当時の新宿西口は、差掛け小屋の闇店が並び、樹木はなかったから一面のモノクロ世界だったのだが、にもかかわらず熱気というか、憤懣というのか、不穏な圧力がこもる場所だった。
ただでさえ危ない空氣の西口で、この夕方、さらなる猛烈な熱気、気持ちの高揚を浴びた私は動けなくなってしまった。
1945年に戦争に負けた日本が民主主義の国に変わり2年目、封建的という言葉が石飛礫のように「古い人たち」に投げつけられていた時代だ、日本は新しくなる、という感激と高揚が中学一年生にまで及んでいた。
どれだけ見つめていたのだろう、帰宅した時は日が暮れており、家には怒り狂った父親が待ち構えており、脇目も振らずに下校しなかった私はさんざん叱られて泣き続けたのだった。

「戦争はいや」「安倍やめろ」「ウソをつくな」「なめんな」「恥を知れ」「昭恵出てこい」「安倍を倒せ」「集団自衛権法制化阻止」「改ざん内閣」「アベ政治を許さない」「さよなら晋三」「まともな政治を」「責任取れ」
まああ。

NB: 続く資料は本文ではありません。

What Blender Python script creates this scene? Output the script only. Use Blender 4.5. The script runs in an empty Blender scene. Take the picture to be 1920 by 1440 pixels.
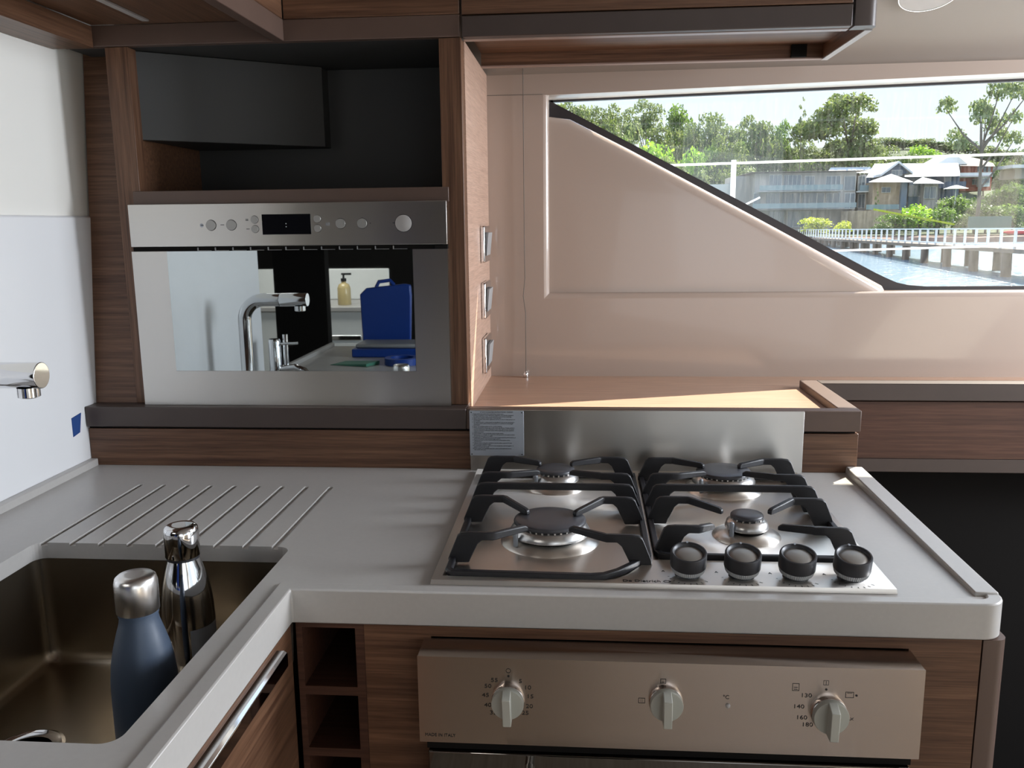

「Don’t tell lies」「Your silence will not protect you」「REVEAL IT ALL」など英文もある。
これが、いま今日のデモの姿だ。
一番の衝撃は、一人ひとりが自分の意思で集まってきているということだ。年齢も様々。子供連れもいるし高齢者もいる。
最前列の横棒を握り、列を作ってうねる組織の人々ではなかった。みんなバラバラに、ワイワイと集まってきているのだった。
掲げるメッセージは大きさも色も、表現も多種多様、どれも自分たちの内側から湧き出してきた言葉に違いないと感じた。
胸がいっぱいになった。70年間は無駄に過ぎてこなかった。
「誠」という魂、「誠実」という土台が欠落している安倍晋三と以下同類の政治家たちは足踏みして進歩しないが、国民は一歩一歩と進んできたんだよ、この感激は感激だ。